Klown: Danes Take a Canoe Trip to the Whorehouse

Based on a TV series in Denmark (where broadcast standards are far different than here), Klown sends two 40-something bunglers on a weekend canoe trip to a brothel. Both have women back home, but that doesn’t stop them from hitting on high-school girls, indulging in a desultory threesome, and threatening the welfare of an 11-year-old nephew they drag along. Canoes tip over, pot gets smoked, and everyone ends up at a rowdy, drunken music festival, yet Frank and Casper aren’t complete morons.
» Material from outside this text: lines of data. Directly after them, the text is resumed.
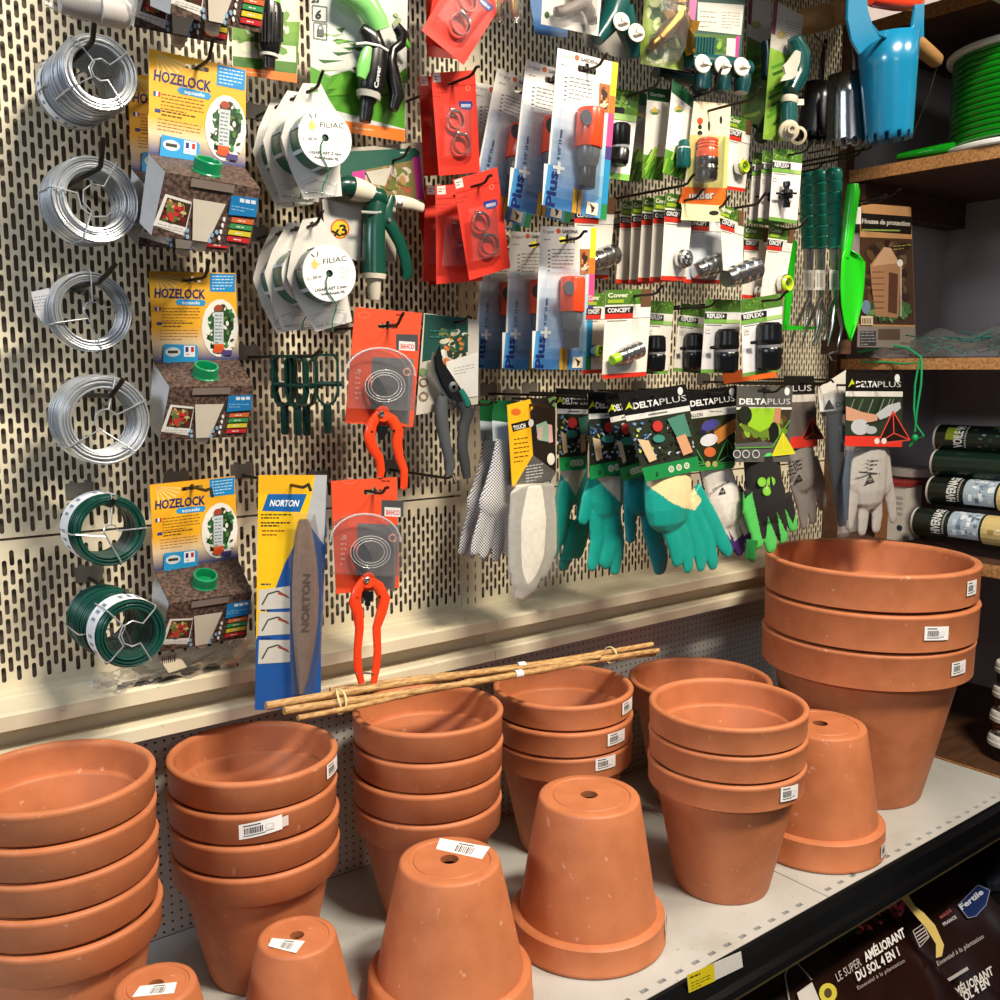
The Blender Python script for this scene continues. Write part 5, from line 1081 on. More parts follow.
def dsp(f):
    f.poly([(698, 2), (744, 5), (741, 35), (697, 30)], 'cfcac0'); f.lines(700, 11, 16, 5, 4, '77736c', 1, .05); f.lines(722, 12, 18, 3, 6, '8a867e', .9, .05); f.poly([(694, 33), (741, 36), (738, 60), (692, 56)], '4a6a2c'); f.blobs(694, 34, 740, 60, ['86aa3c', '2f5a1c', '5c8a2c'], 20, 8, 8); f.poly([(727, 38), (738, 38.6), (736, 57), (726, 56)], 'd0ccc8'); f.poly([(736, 36), (740, 36), (738, 58), (735, 57)], 'b83a86')
def exsp(root, f):
    b = MB(); fprism(b, f, [(694, 36), (717, 38), (714, 54), (692, 52)], .01, .02, '12504f'); b.build('inlet_nut', GLOSS, root)
    b = MB()
    for i in range(7): fprism(b, f, [(696+i*3, 37), (697+i*3, 37), (696+i*3, 53), (695+i*3, 53)], .03, .0015, '0c3a3a')
    b.build('nut_rib', GLOSS, root)
    b = MB(); ftube(b, f, [(688, 60), (705, 63), (725, 66), (748, 69)], [8, 10, 10, 8], .02, 14, 1, '0f4547'); b.build('manifold', GLOSS, root, smooth=50)
    for (x, y) in ((702, 64), (722, 66), (741, 67)):
        p = f.at(x, y, .045); ax = (f.n+Vector((-.3, 0, .1))).normalized(); R = pxs(p, 9); b = MB(); b.lathe(p, ax, [(.0001, -.006), (R*.5, -.004), (R, 0), (R, .0025), (R*.8, .003), (R*.4, .001), (.0001, .001)], 24, 'd8cdb8'); b.build('cream_knob', MATTE, root, smooth=40)
        b = MB(); b.obox(p+ax*.006+Vector((.006, 0, 0)), Vector((.009, 0, 0)), Vector((0, .0015, 0)), Vector((0, 0, .0018)), 'ded4c0'); b.build('knob_lever', MATTE, root)
        b = MB(); ftube(b, f, [(x+2, y+8), (x+1, y+16), (x, y+26)], [8, 9, 7], .02, 12, 1, '0c3d40'); b.build('outlet', GLOSS, root, smooth=50)
card('four_way_splitter', 'teal hose splitter with three cream knobs hanging under a white header card', 'hose splitter', None, [(697, -14), (746, -14), (741, 62), (690, 57)], 1.06, '1f4a44', None, 0, draw=dsp, extra=exsp)
def dlong(q):
    def g(f):
        uvrect(f, q, 0, 0, 1, .34, 'b9b4aa'); uvrect(f, q, 0, 0, .14, .24, '6a1f4a'); p = BL(q, .35, .22); f.ell(p[0], p[1], 5, 4, '9a946c'); f.poly([(p[0], p[1]-5), (p[0]+2, p[1]), (p[0]-2, p[1])], 'c9a82c')
        if q[0][0] > 765: f.lines(786, 20, 14, 3, 7, '8a867c', .9, .3)
        rnd = random.Random(3)
        for i in range(12): u = rnd.uniform(0, .5); v = .4+.045*i; a, b = BL(q, u, min(1, v+.08)), BL(q, min(.75, u+.5), v); f.line([a, b], 3, rnd.choice(['86ac34', '4f8a24', 'a9c84a', '2f5c18']))
    return g
ql = [(774, 0), (804, 16), (783, 142), (763, 139)]
def exl(root, f):
    D_ = '0e4644'; L = .02
    b = MB(); ftube(b, f, [(794, 38), (800, 55), (798, 76), (790, 92)], [7, 11, 11, 8], L, 12, 1, D_); b.build('valve_body', GLOSS, root, smooth=50)
    b = MB(); fprism(b, f, [(797, 50), (801, 52), (800, 62), (797, 70), (799, 74), (792, 79), (782, 81), (786, 74), (784, 66), (789, 61)], L+.018, .004, 'cfc6b4'); b.build('cream_lever', MATTE, root)
    b = MB(); alathe(b, f, (790, 97), (789, 104), [(0, 8), (.5, 9), (1, 8)], L, 16, 'c4bda9'); fprism(b, f, [(797, 99), (804, 99), (804, 105), (797, 105)], L, .005, 'd8d2c0'); b.build('cream_collar', MATTE, root, smooth=40)
    b = MB(); alathe(b, f, (789, 104), (788, 128), [(0, 8), (.2, 8.4), (1, 8)], L, 16, '124c49'); b.build('valve_stem', GLOSS, root, smooth=40)
    b = MB(); p = f.at(788, 131, L+.004); ax = (f.n+Vector((-.75, 0, -.1))).normalized(); b.lathe(p-ax*.004, ax, [(pxs(p, 9), 0), (pxs(p, 10), .003), (pxs(p, 10), .012), (pxs(p, 6), .014), (pxs(p, 6), .02), (pxs(p, 4.5), .02), (pxs(p, 4.5), .028), (pxs(p, 2.4), .028), (pxs(p, 2.4), .02)], 24, 'b5aa92'); b.build('ribbed_nut', MATTE, root, smooth=30)
    b = MB(); p = f.at(797, 136, L-.004); b.lathe(p, ax, [(pxs(p, 8), -.006), (pxs(p, 9), 0), (pxs(p, 9), .006), (pxs(p, 6), .008)], 20, 'a89d86'); b.build('ribbed_nut', MATTE, root, smooth=30)
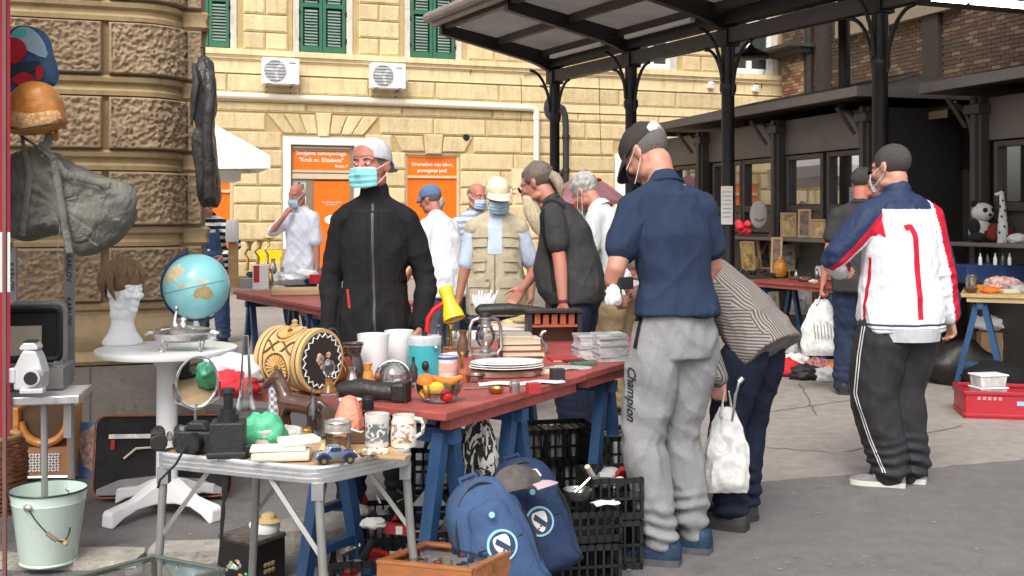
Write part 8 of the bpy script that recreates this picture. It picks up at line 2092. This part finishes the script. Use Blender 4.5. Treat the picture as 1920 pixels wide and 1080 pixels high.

They’re organized enough to pack tuxedoes for the brothel—an excursion arranged by their book club. (Again: Danish book clubs are far different than here.) The comic tone, which director Mikkel Nørgaard originated on the TV series with his two stars, is of queasy taboo-breaking, of pushing the duo just a little too far—then we watch to see if they can recover. And by extension: Can we recover our sympathy for them? And what of the ladies back home? Frank (Frank Hvam) is the meeker of the pair, with a pregnant girlfriend. Married Casper (Casper Christensen) is the cad who christens their trip “the Tour de Sex.” The theme here is simply whether hapless Frank has “no potential as a father” (as his girlfriend frets), and whether he’ll help pudgy nephew Bo learn to pee standing up or accidentally drown him. The canoe odyssey plays like a middle-aged Danish spin on American Pie. One raunchy debacle follows another, and a series of false endings—which suggest Klown‘s TV roots—doesn’t help. Frank and Casper are a bit like the guys in Sideways, only without the pity and self-awareness.